Soybean farmers are growing increasingly concerned as China has boycotted purchases of U.S. soybeans since late May, turning to South America for the crop.
MINNESOTA, USA — Minnesota soybean farmers are heading into harvest season with one of their biggest buyers boycotting their crop. While growing conditions have been favorable this year, the state’s largest agricultural export is caught in the middle of the U.S.-China trade war.
China is historically the largest buyer of U.S. soybeans, but the country has now turned instead to South America. In fact, China has not bought U.S. soybeans since late May.
According to the Minnesota Department of Agriculture Commissioner Thom Petersen, the loss of China’s market has left farmers scrambling to sell their crop elsewhere.
“On a given year, 30% of our soybean crop can be exported, with China being our biggest buyer,” Petersen said. “When they’re not buying, we’ve got to look at other smaller markets like Japan, South Korea, or Colombia.”
For farmers like Kyle Jore in northwestern Minnesota, the problem extends beyond sales. With China out of the equation right now, storage facilities are filling quickly, raising the question of where to put the millions of bushels about to come off the fields.
“I typically store at the co-op,” Jore explained. “But this year they told me it’s going to be tight, and I needed a backup plan.”

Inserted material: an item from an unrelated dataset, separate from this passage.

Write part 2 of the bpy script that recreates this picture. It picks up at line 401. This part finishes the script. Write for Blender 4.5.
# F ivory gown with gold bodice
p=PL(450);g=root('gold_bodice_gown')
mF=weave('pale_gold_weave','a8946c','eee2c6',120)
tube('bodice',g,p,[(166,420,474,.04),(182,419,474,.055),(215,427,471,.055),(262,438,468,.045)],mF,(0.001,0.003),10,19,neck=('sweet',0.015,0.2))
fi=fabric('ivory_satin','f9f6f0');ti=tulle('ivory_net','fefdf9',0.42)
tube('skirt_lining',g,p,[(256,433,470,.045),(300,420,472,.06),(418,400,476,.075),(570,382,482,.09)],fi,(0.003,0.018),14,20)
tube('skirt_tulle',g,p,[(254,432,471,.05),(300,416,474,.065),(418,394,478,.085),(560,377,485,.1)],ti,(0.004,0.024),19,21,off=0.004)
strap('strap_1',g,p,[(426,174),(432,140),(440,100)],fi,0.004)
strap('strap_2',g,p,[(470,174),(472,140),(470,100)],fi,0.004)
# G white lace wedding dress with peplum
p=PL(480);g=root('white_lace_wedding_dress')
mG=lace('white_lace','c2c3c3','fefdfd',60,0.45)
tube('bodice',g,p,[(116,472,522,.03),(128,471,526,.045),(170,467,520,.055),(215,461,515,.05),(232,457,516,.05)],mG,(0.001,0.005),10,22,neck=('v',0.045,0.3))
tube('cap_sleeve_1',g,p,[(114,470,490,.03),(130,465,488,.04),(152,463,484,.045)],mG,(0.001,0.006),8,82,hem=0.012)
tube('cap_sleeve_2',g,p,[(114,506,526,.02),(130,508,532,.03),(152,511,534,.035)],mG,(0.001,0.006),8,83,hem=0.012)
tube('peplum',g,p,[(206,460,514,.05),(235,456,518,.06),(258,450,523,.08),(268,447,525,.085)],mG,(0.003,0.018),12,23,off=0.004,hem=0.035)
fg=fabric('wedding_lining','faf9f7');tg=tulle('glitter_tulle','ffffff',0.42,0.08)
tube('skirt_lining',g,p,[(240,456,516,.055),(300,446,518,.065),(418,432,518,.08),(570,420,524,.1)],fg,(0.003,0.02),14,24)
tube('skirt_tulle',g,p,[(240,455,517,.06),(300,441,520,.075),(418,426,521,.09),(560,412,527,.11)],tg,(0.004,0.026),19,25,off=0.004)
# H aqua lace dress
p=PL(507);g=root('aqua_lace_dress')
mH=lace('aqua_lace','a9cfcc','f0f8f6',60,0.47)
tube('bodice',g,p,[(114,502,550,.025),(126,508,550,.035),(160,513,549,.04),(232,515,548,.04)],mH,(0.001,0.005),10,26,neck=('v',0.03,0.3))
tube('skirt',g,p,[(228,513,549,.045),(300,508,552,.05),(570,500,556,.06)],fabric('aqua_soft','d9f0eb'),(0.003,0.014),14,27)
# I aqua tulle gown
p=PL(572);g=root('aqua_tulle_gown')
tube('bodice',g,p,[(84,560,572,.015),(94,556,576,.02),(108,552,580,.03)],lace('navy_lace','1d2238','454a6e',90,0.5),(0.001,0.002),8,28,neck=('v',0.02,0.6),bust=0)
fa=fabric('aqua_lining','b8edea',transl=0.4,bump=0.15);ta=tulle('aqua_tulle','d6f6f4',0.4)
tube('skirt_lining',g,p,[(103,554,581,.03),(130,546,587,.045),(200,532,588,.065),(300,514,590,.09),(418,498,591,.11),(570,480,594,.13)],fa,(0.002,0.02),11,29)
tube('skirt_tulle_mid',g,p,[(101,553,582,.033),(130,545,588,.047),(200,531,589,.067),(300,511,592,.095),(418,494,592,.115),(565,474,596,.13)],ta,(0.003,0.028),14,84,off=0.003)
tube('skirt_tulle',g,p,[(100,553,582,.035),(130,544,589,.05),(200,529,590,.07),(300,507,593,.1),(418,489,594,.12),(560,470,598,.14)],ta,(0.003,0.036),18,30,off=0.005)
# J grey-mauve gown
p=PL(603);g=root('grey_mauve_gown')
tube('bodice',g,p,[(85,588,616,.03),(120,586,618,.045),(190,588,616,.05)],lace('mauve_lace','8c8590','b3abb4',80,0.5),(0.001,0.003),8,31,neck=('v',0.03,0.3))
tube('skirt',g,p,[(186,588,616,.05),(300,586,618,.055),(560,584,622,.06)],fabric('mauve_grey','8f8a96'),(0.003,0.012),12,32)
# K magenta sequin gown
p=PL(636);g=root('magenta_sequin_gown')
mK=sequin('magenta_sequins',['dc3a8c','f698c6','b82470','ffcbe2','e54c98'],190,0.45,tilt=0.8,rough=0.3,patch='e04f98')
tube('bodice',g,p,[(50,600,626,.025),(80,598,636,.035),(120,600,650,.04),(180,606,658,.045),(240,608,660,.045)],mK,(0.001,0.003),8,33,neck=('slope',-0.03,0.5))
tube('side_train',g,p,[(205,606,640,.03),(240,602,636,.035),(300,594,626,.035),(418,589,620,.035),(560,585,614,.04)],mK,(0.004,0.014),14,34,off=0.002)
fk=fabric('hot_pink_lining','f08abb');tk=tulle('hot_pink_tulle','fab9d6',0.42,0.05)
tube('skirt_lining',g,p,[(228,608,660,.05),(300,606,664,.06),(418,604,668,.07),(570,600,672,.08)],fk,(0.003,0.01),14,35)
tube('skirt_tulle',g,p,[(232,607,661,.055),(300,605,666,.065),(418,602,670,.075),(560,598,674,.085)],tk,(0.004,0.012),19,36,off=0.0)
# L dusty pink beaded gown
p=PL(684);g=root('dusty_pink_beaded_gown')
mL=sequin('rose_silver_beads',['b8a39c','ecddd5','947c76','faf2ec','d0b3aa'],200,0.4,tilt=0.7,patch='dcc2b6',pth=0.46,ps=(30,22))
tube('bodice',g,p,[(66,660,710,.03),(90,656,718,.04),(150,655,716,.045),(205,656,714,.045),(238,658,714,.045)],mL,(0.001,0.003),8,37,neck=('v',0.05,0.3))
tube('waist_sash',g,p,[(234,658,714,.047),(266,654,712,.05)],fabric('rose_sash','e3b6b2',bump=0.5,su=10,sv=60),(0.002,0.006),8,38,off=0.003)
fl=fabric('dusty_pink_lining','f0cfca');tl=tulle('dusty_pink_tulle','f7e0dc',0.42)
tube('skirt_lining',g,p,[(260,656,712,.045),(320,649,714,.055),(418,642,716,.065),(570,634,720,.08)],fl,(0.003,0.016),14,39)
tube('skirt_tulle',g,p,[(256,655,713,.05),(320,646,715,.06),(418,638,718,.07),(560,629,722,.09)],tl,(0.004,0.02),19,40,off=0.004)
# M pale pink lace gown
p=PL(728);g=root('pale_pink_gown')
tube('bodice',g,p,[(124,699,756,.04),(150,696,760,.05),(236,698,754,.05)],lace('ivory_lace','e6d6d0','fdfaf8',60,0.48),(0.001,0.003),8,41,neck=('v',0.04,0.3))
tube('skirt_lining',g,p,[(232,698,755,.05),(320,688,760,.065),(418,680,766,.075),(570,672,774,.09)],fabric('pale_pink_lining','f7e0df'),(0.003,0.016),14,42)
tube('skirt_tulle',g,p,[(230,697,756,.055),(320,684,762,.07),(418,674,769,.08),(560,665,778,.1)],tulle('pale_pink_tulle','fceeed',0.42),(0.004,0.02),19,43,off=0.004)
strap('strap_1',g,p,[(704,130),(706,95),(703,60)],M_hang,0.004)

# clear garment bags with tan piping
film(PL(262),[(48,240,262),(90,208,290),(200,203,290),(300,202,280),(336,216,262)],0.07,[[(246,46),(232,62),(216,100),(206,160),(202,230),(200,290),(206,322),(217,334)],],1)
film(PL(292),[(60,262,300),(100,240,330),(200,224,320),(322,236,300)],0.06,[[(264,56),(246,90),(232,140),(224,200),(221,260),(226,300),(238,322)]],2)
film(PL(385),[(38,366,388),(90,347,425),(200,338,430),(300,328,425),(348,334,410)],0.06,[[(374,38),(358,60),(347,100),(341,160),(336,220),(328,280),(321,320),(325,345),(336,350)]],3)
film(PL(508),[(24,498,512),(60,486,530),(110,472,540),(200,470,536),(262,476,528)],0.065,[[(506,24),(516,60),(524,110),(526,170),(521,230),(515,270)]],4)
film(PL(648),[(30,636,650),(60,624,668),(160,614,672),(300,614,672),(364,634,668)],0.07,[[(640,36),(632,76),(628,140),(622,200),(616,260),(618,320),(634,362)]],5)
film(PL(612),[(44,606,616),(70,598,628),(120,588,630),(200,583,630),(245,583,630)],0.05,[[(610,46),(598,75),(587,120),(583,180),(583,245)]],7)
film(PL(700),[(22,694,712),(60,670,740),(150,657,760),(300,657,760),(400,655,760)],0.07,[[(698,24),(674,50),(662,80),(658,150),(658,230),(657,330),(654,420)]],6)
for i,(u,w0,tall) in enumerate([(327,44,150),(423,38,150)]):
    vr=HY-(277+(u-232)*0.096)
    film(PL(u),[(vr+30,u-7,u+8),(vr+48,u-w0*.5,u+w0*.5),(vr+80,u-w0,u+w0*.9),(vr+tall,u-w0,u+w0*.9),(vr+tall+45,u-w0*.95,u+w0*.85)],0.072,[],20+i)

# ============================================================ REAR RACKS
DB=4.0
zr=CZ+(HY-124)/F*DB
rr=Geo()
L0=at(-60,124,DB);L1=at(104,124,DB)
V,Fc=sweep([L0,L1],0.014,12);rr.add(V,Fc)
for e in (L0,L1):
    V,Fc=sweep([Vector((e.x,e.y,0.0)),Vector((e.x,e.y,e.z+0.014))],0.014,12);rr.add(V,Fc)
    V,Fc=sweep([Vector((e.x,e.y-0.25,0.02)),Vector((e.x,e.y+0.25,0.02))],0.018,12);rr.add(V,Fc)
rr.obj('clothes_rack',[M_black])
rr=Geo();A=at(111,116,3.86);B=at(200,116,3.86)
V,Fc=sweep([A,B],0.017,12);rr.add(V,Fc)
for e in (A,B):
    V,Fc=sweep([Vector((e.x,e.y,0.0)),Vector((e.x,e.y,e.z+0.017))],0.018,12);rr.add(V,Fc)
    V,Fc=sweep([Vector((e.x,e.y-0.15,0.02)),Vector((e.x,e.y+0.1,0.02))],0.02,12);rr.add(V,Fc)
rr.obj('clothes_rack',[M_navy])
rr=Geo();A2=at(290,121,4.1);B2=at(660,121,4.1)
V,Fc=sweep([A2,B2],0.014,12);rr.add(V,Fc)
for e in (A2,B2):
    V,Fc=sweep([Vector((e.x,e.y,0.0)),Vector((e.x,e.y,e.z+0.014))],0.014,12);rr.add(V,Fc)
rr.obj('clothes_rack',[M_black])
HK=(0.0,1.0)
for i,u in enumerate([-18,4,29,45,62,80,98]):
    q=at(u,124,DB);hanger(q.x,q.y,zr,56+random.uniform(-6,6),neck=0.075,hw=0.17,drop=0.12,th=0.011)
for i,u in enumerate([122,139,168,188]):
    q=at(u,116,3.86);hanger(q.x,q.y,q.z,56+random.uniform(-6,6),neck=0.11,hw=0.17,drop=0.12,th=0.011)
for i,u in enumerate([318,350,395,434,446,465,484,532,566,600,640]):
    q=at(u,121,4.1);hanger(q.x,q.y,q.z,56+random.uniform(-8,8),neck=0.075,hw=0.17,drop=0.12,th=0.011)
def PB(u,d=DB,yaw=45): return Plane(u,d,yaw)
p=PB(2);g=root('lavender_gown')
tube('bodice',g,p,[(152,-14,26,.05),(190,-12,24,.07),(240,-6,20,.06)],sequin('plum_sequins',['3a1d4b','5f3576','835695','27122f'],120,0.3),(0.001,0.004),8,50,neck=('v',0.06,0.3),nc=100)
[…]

In order to sell some product, farmers are dropping their prices, cutting into their already marginal profits. Just last year, Minnesota farmers were selling soybeans for more than $10 a bushel. Today, those cash sales are closer to $8.80.
During the 2018 U.S.-China trade war, farmers ended up receiving a $23 billion bailout from the federal government. This week, Minnesota farmers were in the nation’s capital pleading again for a bailout.
“No farmer wants to get a payment, you know, but with tariffs and with other things going on, I think it’s something that we should look at,” said Petersen.
Bob Worth, a soybean farmer and director with the American Soybean Association, says young farmers are feeling these impacts the greatest.
“The average farmer in this country is over 60,” Worth noted. “We cannot lose anymore young farmers. They don’t have the net worth that the older farmers do, or working capital, and it’s making it extremely, extremely tough on them.”
Worth says on top of the trade war, the bad equation right now is simple. Prices on everything farmers buy is going up, while everything they sell is going down. Last year, soybeans earned Minnesota nearly $3.3 billion in agricultural sales. This year, the question is not how big the harvest will be, but how much it will be worth.